==== Records provided ====

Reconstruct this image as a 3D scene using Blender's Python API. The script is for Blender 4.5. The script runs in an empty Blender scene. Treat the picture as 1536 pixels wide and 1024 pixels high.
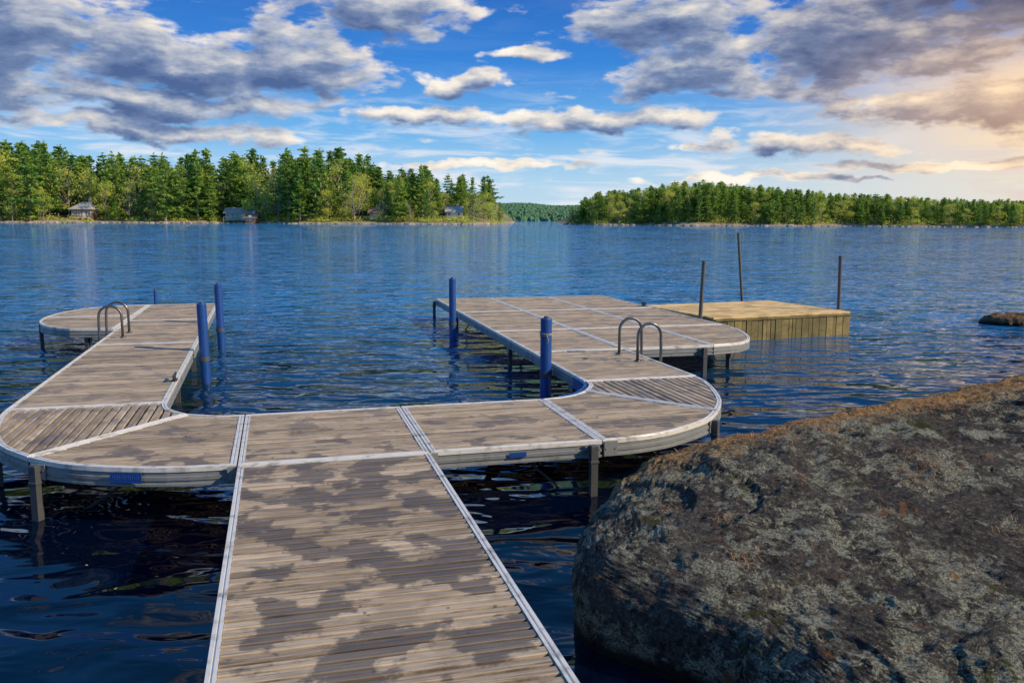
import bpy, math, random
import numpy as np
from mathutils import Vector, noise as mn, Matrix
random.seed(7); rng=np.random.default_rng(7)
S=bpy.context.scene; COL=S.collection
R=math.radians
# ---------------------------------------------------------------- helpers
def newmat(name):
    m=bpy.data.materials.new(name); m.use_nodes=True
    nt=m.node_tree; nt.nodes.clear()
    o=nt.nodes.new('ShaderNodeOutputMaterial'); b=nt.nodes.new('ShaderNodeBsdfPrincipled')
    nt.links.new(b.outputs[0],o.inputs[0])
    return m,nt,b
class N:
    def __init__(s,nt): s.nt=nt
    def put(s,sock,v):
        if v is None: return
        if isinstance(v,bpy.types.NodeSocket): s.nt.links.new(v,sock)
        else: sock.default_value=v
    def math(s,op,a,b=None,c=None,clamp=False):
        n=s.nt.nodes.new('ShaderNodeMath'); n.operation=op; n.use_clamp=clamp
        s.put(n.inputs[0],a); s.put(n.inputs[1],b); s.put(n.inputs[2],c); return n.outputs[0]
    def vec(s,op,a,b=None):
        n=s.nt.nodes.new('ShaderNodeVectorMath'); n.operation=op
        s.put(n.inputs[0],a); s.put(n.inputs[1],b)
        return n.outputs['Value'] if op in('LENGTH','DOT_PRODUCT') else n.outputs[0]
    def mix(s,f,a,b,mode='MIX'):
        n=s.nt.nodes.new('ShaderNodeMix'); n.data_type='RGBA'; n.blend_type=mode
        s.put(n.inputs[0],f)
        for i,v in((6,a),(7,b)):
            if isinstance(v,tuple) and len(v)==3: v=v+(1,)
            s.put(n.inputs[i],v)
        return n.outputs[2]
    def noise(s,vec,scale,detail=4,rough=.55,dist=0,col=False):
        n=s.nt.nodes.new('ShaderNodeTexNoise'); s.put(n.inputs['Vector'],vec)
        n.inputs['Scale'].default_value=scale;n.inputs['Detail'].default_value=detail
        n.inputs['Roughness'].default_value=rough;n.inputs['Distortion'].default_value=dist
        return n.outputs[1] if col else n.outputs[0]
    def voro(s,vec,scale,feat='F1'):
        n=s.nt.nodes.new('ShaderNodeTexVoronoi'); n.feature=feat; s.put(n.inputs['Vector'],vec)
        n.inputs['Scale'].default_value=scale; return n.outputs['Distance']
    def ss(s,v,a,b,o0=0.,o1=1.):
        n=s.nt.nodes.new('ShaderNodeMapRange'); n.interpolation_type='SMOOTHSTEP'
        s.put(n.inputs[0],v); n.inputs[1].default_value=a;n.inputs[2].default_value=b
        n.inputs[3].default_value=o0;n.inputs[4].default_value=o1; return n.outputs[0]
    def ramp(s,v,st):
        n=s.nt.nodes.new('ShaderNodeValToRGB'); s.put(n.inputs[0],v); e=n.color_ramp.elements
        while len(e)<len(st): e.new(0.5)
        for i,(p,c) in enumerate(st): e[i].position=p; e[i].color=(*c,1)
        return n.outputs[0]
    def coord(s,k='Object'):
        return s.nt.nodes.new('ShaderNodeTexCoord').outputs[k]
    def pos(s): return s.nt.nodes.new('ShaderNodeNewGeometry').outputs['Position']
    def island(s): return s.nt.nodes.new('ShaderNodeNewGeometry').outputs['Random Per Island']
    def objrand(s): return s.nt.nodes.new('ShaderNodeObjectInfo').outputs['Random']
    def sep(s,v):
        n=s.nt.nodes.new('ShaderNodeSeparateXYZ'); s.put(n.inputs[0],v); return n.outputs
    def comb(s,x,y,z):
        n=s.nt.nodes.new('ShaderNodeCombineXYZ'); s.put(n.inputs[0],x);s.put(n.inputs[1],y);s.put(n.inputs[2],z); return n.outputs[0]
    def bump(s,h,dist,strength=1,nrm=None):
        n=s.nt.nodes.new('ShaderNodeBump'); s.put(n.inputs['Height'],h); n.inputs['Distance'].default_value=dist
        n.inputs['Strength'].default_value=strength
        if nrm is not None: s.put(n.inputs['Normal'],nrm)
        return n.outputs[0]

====
==== Records provided ====

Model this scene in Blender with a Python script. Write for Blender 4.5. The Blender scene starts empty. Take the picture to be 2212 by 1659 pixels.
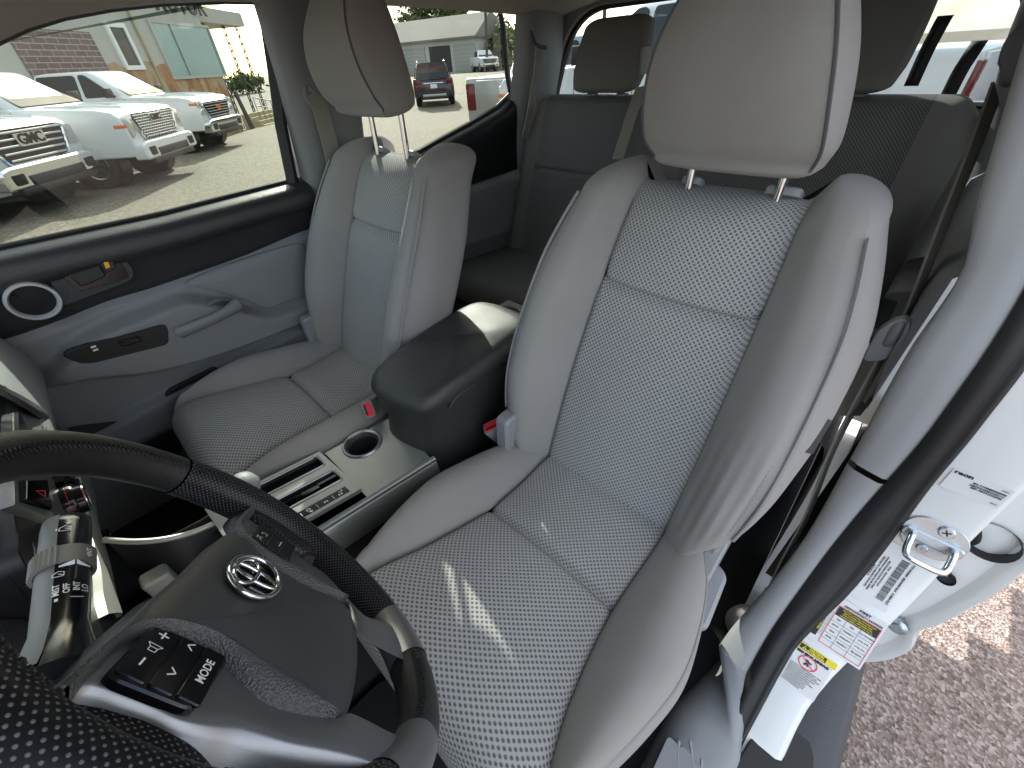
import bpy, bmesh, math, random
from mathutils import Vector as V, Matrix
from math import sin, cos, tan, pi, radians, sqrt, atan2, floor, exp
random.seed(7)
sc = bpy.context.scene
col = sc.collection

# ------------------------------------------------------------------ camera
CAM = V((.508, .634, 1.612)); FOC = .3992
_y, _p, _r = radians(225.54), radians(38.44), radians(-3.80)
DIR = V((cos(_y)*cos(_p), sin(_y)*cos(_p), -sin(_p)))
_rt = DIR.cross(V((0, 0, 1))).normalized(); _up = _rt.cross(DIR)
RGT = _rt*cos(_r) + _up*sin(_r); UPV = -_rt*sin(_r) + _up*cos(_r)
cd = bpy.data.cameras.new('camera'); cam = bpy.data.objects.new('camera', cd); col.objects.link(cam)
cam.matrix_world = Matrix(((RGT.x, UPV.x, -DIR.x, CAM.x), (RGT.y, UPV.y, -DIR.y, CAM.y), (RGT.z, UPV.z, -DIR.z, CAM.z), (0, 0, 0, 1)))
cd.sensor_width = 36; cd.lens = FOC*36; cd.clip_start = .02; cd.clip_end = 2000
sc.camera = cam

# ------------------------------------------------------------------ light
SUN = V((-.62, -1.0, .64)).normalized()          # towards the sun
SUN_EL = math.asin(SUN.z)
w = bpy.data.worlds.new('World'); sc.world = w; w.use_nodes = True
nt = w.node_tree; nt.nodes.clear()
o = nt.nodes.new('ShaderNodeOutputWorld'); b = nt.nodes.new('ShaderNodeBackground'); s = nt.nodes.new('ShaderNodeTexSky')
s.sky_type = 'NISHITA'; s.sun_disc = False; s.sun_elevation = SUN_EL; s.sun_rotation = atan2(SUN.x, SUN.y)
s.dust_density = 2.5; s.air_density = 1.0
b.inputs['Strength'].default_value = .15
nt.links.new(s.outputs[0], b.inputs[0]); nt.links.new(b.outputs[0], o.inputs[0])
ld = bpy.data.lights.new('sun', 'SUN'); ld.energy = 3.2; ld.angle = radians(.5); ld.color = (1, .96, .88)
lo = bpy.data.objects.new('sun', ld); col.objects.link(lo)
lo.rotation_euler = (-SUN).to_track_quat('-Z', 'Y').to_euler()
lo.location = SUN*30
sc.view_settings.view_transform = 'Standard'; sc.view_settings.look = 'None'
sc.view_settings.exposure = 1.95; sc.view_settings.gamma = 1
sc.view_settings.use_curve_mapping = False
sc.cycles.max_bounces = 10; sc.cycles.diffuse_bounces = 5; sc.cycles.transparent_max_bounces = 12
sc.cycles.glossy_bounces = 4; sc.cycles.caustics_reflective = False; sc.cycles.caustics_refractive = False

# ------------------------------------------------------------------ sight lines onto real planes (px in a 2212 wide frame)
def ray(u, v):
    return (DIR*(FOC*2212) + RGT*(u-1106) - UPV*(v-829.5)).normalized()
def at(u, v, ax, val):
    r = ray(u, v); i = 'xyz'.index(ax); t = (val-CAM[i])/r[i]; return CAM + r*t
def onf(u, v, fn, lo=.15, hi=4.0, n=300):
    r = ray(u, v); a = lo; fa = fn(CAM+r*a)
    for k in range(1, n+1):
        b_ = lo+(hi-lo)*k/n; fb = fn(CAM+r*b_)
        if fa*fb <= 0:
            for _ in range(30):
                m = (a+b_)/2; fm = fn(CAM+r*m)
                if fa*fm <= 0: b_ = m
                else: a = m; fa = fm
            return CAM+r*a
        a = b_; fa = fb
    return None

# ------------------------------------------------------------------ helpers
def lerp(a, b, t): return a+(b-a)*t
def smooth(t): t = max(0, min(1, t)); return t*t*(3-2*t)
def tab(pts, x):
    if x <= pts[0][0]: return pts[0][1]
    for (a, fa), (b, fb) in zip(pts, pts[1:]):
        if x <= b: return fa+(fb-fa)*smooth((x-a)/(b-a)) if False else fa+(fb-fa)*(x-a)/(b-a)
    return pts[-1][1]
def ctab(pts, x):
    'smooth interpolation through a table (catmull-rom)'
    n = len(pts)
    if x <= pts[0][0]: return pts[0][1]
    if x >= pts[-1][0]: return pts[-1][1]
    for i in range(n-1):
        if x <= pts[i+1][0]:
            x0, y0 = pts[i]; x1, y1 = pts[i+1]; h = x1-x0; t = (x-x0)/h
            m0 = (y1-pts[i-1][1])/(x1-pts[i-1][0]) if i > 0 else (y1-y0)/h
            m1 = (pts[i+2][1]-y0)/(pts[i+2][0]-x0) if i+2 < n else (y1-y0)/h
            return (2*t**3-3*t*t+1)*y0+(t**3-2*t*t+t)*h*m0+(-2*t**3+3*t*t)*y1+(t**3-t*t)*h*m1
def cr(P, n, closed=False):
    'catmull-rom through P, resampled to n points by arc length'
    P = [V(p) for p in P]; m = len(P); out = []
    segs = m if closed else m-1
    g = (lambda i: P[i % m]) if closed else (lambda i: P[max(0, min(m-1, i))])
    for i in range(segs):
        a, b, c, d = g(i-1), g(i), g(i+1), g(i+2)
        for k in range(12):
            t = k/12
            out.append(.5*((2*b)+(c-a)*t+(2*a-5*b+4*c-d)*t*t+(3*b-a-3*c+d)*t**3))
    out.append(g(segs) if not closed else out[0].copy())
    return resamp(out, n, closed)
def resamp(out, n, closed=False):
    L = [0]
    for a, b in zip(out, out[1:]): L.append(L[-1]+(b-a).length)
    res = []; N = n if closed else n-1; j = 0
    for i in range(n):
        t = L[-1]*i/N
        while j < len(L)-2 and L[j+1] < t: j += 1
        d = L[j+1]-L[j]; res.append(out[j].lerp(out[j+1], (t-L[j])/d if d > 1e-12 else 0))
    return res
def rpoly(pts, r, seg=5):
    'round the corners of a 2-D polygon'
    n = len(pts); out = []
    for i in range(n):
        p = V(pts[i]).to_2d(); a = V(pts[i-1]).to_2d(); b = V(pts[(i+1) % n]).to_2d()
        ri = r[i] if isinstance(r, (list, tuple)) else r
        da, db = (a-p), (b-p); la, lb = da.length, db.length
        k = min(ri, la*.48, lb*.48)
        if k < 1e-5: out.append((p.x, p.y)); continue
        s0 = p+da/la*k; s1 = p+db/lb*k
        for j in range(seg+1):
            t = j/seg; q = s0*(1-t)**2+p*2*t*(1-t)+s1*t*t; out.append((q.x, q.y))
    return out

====
==== Records provided ====

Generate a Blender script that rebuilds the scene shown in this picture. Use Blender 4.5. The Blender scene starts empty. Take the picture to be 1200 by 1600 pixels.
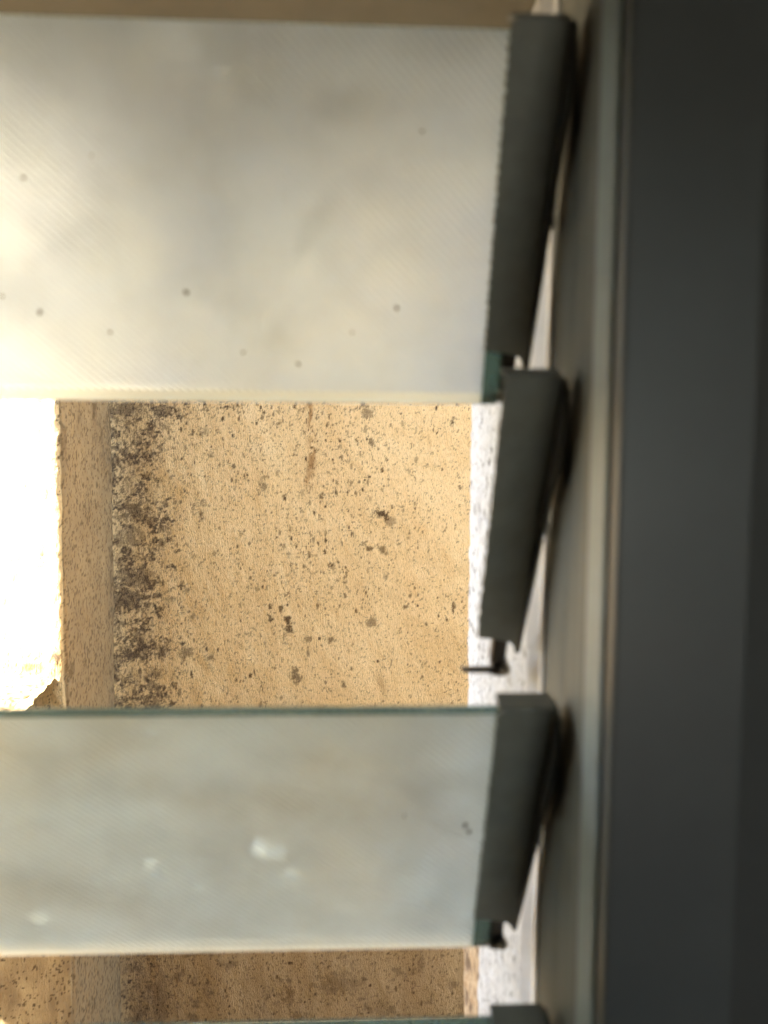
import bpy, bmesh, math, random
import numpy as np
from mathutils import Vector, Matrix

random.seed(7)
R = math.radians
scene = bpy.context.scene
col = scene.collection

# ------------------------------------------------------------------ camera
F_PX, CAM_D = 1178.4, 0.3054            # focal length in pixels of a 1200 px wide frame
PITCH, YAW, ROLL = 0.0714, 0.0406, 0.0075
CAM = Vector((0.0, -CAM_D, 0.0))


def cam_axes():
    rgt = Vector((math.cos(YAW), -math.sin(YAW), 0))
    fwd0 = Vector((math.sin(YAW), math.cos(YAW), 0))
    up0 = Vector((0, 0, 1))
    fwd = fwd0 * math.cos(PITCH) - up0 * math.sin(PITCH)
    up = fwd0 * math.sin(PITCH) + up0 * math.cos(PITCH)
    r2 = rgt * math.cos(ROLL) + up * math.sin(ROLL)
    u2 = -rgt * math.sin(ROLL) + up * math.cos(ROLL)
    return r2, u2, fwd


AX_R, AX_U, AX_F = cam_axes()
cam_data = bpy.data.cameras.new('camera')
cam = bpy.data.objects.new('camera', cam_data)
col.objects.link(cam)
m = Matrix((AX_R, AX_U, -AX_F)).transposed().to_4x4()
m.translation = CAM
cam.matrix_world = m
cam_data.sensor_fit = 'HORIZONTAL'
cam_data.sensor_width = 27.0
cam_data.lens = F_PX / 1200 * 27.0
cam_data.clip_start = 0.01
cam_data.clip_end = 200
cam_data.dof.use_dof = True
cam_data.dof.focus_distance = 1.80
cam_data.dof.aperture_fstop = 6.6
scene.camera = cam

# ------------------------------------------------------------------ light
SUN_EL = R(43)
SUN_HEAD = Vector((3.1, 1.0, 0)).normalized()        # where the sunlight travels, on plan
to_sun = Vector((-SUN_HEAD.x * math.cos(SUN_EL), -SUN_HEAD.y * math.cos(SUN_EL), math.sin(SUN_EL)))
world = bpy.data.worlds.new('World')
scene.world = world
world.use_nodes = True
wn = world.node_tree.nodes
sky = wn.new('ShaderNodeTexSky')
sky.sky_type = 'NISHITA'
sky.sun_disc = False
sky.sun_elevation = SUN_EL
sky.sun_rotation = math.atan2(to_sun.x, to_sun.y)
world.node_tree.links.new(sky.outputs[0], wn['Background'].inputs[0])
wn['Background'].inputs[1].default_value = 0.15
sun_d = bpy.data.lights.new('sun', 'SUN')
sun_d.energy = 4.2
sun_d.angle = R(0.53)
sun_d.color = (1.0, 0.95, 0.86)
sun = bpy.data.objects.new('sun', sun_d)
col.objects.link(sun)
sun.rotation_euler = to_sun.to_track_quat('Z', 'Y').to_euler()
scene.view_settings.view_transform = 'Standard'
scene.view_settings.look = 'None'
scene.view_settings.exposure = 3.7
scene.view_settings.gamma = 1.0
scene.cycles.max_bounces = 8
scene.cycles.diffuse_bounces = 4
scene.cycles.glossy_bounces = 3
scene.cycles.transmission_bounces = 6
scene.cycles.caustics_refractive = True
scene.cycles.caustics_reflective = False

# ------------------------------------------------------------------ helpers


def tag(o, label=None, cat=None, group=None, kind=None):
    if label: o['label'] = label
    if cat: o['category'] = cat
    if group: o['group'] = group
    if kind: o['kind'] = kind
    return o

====

▸ **What you should do**:
Retype exactly the lines from the one with "Generate a Blender" through the one with "col = scene.collection", both included, and nothing else; leave out the pictures.

▸ **Right answer**:
Generate a Blender script that rebuilds the scene shown in this picture. Use Blender 4.5. The Blender scene starts empty. Take the picture to be 1200 by 1600 pixels.
import bpy, bmesh, math, random
import numpy as np
from mathutils import Vector, Matrix

random.seed(7)
R = math.radians
scene = bpy.context.scene
col = scene.collection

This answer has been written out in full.